Io, che faccio il chirurgo di mestiere, devo togliere tempo ai pazienti (poco) e alla mia famiglia (tanto), per aggiudicare gli stessi accessori che so benissimo che a Verona o Milano offrono a minor prezzo. 

Perché poi, cari amici, è facile dire che i Lea sono uguali per tutti gli italiani; ma se poi una siringa costa due volte in Puglia rispetto all'Emilia, il Ssr pugliese si potrà permettere la metà del numero di iniezioni che potranno assicurare in Emilia. Parlo di vita vissuta perchè non mi piacciono tre cose: insultare, parlare per slogan, discutere senza aver approfondito».

Nel momento in cui gli chiediamo un pronostico: «Io non rispondo. Ormai sono già tanti che hanno impostato questa campagna referendaria come se fosse una partita di calcio. Lì si fanno pronostici e si tirano fuori offese, di cui spesso ci si pente. Ormai si sono dette troppe "parole soverchie", troppi insulti. Si sono rotte le famiglie, le amicizie, le stime reciproche.Dopo il 5 dicembre, comunque vada, ognuno per la sua strada. E non ci saranno più maschere: “Chi ha lanciato la pietra non potrà più nascondere la mano”; sarebbe troppo comodo, terribilmente ipocrita e, comunque, non più credibile.

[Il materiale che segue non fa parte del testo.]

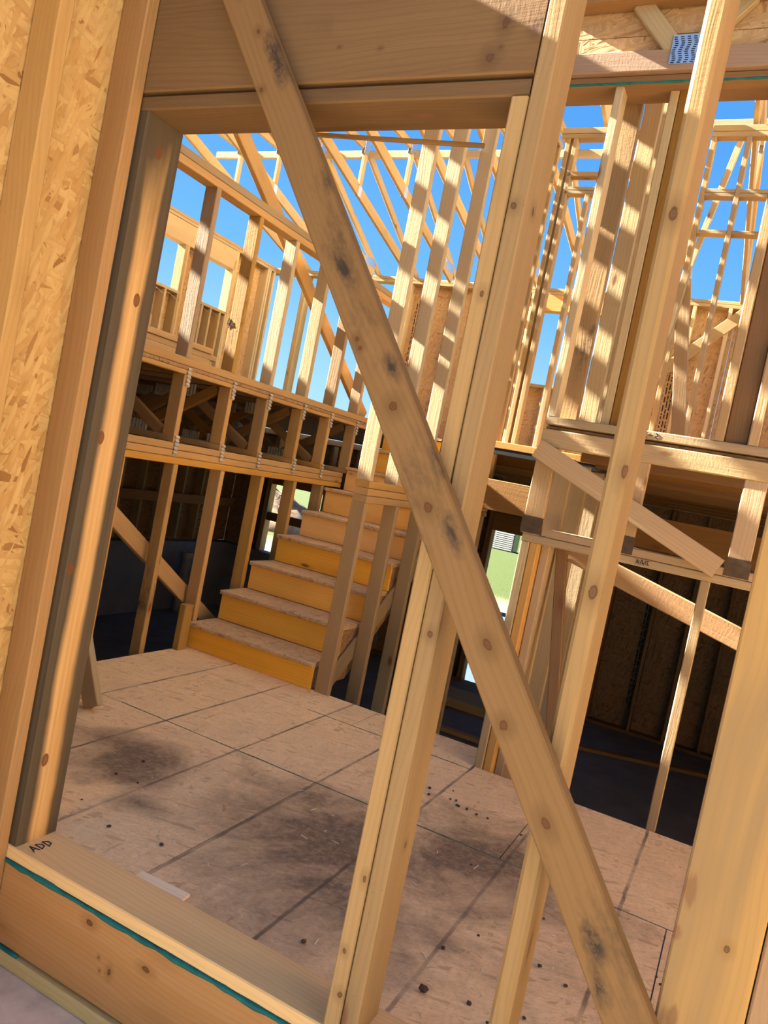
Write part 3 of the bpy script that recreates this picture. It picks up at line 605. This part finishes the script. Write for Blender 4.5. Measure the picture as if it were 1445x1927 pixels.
# lower storey
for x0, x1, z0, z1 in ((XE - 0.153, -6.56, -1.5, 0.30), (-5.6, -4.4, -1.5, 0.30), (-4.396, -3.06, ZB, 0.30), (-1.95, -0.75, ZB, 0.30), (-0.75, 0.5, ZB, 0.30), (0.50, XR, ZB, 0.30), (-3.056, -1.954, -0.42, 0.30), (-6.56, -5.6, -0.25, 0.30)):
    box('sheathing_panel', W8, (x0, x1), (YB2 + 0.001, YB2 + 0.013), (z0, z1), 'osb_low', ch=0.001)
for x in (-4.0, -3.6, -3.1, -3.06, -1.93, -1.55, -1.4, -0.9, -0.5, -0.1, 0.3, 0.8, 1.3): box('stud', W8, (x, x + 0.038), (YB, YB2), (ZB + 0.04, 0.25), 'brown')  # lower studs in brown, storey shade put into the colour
for x in (-6.6, -6.56, -5.62, -5.2, -4.8): box('stud', W8, (x, x + 0.038), (YB, YB2), (-1.49, 0.25), 'tan')
box('sole_plate', W8, (-4.4, -3.02), (YB, YB2), (ZB, ZB + 0.038), 'brown'); box('sole_plate', W8, (-1.93, XR), (YB, YB2), (ZB, ZB + 0.038), 'brown')
box('door_header', W8, (-3.02, -1.93), (YB, YB2), (-0.43, -0.20), 'brown')
box('window_header', W8, (-6.52, -5.62), (YB, YB2), (-0.47, -0.25), 'brown'); box('window_mullion', W8, (-6.52, -5.62), (YB + 0.02, YB2 - 0.02), (-1.02, -0.90), 'brown')
box('foundation_wall', W8, (XE - 0.14, -4.40), (YB - 0.04, YB2 + 0.05), (ZB, -1.50), 'slab', ch=0.001)
box('rim_joist', W8, (XE, XR), (YB2 - 0.04, YB2), (0.26, 0.34), 'tan')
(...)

Parlo per me che ho votato e fatto votare per anni D'Alema, Bersani, Vendola, Emiliano. Adesso per me è finita con costoro. Il rancore e la fredda determinazione contro Renzi hanno ridimensionato la mia stima nei loro confronti. Sarò catastrofista, ma riguardo agli scenari futuri tutto può succedere tranne una cosa: che quell’accozzaglia del No (mai termine fu più appropriato: tanti pensieri, tante esigenze, tanti interessi, tanti personaggi che "cozzano" l'un contro l'altro con un unico scopo comune: far fuori Renzi) riesca a sedersi intorno a un tavolo per elaborare (e approvare) una proposta migliore tanto vagheggiata. Io vedo, purtroppo,con la vittoria del No, solo il dilagare del populismo, perché la gente è stanca. E vedo solo Grillo, Salvini e forse forse un redivivo Berlusconi. Per quelli di sinistra, un altro periodo di solitudine e di rabbia repressa, condannati ad essere perdenti per sempre. Meritandocelo, anche. Ma al di là dei destini dei singoli e delle fazioni, vedo scenari foschi per il mio Paese. Vi assicuro che i nostri partner europei (e non) stanno tutti alla finestra a godersi lo spettacolo. E io comunque, che ho due mutui da pagare, l'incubo notturno col numero 574 (massimo differenziale BTP/Bund) l'ho avuto ben prima che cominciassero le turbolenze finanziarie. Mi sembra di stare a ballare su un Titanic che si è già scontrato contro un iceberg di nome Trump».